D’altronde si sa: “sòbbe e’ ‘ngarteddète” ci vuole “u’ cuètte”! Ecco dunque le indicazioni per ottenere dell’ottimo vincotto fatto in casa. «Innanzitutto, raccogliamo dei fichi, sia verdi che secchi, in campagna. Tornati a casa, li mettiamo in una callère (caldaia), versiamo acqua al suo interno fino a coprirli ed infine li mettiamo a cuocere “sòbbe o’ trepèit” (treppiedi). Quando i fichi sono cotti, si tolgono dalla caldaia e si raccolgono in un sacco di percalle che andrà poi appoggiato sul lato dentellato di uno “stregatùre” (lavapanni manuale in legno): stringiamo quindi il sacco e, attraverso le stesse maglie del tessuto, lasciamo scorrere il liquido in una conca di creta che avevamo precedentemente posizionato sotto lo “stregatùre”. Questo liquido si versa poi nuovamente nella caldaia per farlo cuocere, finché non diventa “fìtte” (denso)».

cartellate (2)

Come facciamo a capire il giusto punto di cottura del vincotto? «Basta prenderne un cucchiaio dalla caldaia e versarlo in un piatto: se praticando una riga al centro del piatto essa stessa scompare, vuol dire che non è stata raggiunta la densità giusta; “le due metà del piatto” non devono dunque riunirsi e la riga al centro deve rimanere».
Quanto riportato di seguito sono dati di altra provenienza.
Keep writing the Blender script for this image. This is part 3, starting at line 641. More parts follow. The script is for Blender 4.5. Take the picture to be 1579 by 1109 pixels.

‘Ngeleppè: voce del verbo “glassare”

«Accòme se ‘ngeleppèscene i ‘ngarteddète cu’ cuètte? Semplice. Versiamo il vincotto in una “tièdde de crète” (tegame di creta) e, se lo desideriamo, possiamo aggiungervi anche un cucchiaio di miele. In ogni caso facciamo bollire “u’ cuètte” e, sempre mentre “stè fèrve” (sta bollendo), prendiamo le cartellate e le posizioniamo nel tegame. Non appena il vincotto torna nuovamente in ebollizione, tiriamo fuori i “’ngarteddète” e le spolveriamo con un po’ di zucchero e cannella» – confusi da questo turbinio di espressioni dialettali ed impressionati dall’apporto calorico di quanto finora documentato, salutiamo e ringraziamo ancora una volta la nostra Lina Savino che, in questo mese di festività, potrebbe tornare a farsi sentire su queste colonne.

Più che l’albero… La ramagghìè di Natale

Prima di lasciarci, però, le chiediamo come fosse l’albero di Natale di una volta, quando la povertà era imperante: «L’albero consisteva in una “ramàgghiè” (grande ramo) “nzeppetète” (eretto, piantato) in un vaso. Al posto delle luci e delle decorazioni natalizie, appendevamo qualche caramella, dei mandarini e altri frutti di stagione. Nulla a che vedere con gli alberi che fortunatamente abbiamo oggi in casa».